Syrian rebels captured the central Syrian city of Hama on Thursday, days after seizing the country's commercial hub, Aleppo, in a lightning offensive against President Bashar al-Assad's forces.
The rebels led by the Islamist Hayat Tahrir al-Sham (HTS) group launched their offensive a little more than a week ago, just as a ceasefire took hold between Israel and Assad's ally Hezbollah in Lebanon.
Following overnight clashes, the rebels stormed Hama "from several sides" and engaged in street battles with Assad's forces, Britain-based war monitor, the Syrian Observatory for Human Rights, said.
The rebels said they seized Hama's prison and released its inmates. By the afternoon, Assad's forces admitted losing control of the city, strategically located between Aleppo and Assad's seat of power in the capital Damascus.
"Over the past few hours, with the intensification of confrontations between our soldiers and terrorist groups...these groups were able to breach a number of axes in the city and entered it," the army said in a statement, adding units had regrouped outside Hama.

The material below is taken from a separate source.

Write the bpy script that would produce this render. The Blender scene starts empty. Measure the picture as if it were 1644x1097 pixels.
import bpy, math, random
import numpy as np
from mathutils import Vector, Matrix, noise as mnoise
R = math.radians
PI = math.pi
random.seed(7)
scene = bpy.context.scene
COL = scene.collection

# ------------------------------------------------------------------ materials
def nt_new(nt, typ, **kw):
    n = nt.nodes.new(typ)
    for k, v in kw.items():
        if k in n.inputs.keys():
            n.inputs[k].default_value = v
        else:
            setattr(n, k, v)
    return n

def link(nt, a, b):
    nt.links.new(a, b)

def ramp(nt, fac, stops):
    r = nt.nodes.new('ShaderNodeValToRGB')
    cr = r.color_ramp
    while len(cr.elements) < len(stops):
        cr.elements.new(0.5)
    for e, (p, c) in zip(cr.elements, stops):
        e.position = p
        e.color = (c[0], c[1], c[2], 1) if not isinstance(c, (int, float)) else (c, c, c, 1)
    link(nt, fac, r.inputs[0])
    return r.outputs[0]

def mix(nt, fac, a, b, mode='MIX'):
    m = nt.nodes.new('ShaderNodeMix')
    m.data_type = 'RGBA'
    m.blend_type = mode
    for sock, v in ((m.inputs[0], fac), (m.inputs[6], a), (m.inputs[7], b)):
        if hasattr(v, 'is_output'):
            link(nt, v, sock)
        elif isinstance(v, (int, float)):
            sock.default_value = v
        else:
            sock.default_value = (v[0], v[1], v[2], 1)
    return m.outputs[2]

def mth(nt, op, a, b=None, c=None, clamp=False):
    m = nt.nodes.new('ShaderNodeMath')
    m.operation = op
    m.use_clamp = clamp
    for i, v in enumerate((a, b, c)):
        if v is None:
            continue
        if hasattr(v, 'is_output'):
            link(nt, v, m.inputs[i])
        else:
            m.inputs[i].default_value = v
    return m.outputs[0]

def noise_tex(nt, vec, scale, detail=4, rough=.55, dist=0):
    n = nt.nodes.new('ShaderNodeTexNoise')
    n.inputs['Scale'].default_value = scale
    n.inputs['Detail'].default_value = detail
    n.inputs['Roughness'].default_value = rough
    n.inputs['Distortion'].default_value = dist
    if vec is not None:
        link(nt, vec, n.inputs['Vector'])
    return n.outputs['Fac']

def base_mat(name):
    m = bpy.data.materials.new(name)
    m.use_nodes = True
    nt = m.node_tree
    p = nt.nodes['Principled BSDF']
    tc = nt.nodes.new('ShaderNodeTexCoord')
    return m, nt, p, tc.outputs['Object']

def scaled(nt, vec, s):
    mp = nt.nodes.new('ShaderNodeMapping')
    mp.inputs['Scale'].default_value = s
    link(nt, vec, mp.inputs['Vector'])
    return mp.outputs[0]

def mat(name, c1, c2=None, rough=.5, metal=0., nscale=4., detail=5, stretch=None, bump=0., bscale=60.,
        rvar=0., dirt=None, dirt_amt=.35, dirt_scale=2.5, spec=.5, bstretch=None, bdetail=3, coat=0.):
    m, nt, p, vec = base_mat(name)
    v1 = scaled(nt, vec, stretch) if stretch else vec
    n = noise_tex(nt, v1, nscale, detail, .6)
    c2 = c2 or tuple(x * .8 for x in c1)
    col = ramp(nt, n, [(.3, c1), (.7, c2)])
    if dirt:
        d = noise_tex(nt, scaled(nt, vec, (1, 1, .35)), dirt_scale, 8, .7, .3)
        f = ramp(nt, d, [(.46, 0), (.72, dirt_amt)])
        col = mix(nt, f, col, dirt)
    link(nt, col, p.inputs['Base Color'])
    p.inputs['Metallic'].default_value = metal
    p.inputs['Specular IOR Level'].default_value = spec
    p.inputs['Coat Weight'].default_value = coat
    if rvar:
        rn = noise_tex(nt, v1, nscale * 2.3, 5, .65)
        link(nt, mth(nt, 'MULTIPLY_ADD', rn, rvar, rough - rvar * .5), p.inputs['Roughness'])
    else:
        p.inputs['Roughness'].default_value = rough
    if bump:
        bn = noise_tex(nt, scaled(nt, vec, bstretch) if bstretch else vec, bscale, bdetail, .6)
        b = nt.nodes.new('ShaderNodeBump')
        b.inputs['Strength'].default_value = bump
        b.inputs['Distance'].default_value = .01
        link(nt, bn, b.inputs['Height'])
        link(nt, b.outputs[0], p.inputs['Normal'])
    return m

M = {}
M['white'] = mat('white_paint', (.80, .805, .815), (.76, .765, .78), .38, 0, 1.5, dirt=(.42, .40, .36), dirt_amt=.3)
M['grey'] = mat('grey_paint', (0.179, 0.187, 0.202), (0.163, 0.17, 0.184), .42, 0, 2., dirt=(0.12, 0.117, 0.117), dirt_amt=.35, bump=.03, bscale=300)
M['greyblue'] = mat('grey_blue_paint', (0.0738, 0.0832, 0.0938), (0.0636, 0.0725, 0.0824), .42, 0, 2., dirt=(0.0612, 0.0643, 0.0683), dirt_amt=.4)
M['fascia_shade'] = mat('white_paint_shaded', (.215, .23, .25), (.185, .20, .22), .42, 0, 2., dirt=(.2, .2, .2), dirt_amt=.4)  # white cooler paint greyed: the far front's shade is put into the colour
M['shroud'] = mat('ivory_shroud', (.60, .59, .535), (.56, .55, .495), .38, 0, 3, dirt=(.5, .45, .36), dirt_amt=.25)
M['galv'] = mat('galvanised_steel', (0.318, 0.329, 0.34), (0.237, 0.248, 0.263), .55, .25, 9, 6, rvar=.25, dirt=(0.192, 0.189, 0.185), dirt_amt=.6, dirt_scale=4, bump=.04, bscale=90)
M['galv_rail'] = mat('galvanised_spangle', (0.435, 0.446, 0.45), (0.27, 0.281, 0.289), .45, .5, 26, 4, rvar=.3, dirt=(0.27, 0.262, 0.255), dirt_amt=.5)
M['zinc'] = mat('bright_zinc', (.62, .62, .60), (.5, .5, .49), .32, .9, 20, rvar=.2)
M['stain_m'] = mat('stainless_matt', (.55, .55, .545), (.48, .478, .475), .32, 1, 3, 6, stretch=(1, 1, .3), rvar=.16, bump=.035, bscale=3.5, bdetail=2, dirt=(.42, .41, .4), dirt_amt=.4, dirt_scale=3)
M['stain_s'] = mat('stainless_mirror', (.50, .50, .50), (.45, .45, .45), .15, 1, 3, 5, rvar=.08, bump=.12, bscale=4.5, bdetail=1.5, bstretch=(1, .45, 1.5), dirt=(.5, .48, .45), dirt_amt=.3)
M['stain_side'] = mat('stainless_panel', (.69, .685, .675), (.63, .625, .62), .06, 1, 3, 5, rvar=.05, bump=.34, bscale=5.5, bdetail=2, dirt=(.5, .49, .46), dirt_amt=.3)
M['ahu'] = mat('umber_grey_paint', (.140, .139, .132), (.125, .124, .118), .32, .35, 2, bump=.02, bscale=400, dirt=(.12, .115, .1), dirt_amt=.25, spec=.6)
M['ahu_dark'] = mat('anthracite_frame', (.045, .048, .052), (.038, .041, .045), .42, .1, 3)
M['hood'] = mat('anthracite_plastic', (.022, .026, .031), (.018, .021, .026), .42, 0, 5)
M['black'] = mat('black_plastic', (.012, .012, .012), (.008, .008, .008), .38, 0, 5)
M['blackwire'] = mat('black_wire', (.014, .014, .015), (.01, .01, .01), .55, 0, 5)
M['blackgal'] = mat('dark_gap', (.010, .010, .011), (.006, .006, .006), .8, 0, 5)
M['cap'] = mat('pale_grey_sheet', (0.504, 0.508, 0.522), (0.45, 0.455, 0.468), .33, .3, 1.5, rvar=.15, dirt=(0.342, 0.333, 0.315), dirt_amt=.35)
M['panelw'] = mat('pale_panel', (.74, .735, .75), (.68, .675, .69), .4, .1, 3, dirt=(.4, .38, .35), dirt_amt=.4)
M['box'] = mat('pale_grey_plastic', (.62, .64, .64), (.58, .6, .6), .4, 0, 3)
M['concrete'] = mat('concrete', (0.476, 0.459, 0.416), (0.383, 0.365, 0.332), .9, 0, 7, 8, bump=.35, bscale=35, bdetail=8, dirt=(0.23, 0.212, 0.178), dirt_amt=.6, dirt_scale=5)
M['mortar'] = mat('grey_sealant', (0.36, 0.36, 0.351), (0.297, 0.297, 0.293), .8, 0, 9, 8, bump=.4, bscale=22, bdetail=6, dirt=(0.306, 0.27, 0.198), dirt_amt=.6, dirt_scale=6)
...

In a video posted online, HTS leader Abu Mohammed al-Jolani said his fighters had entered Hama to "cleanse the wound that has endured in Syria for 40 years", referring to a a brutal regime massacre which killed up to 40,000 people in 1982
"I ask God almighty that it be a conquest with no revenge," he added.
The rapid fall of the city came despite shelling and strikes by the Syrian regime and Russian air forces, as reported by state media late Wednesday.
SOHR which relies on a network of sources inside Syria, says 727 people, mostly combatants but also including 111 civilians, have been killed in Syria since the violence erupted last week.
It marks the most intense fighting since 2020 in the civil war sparked by the repression of pro-democracy protests in 2011.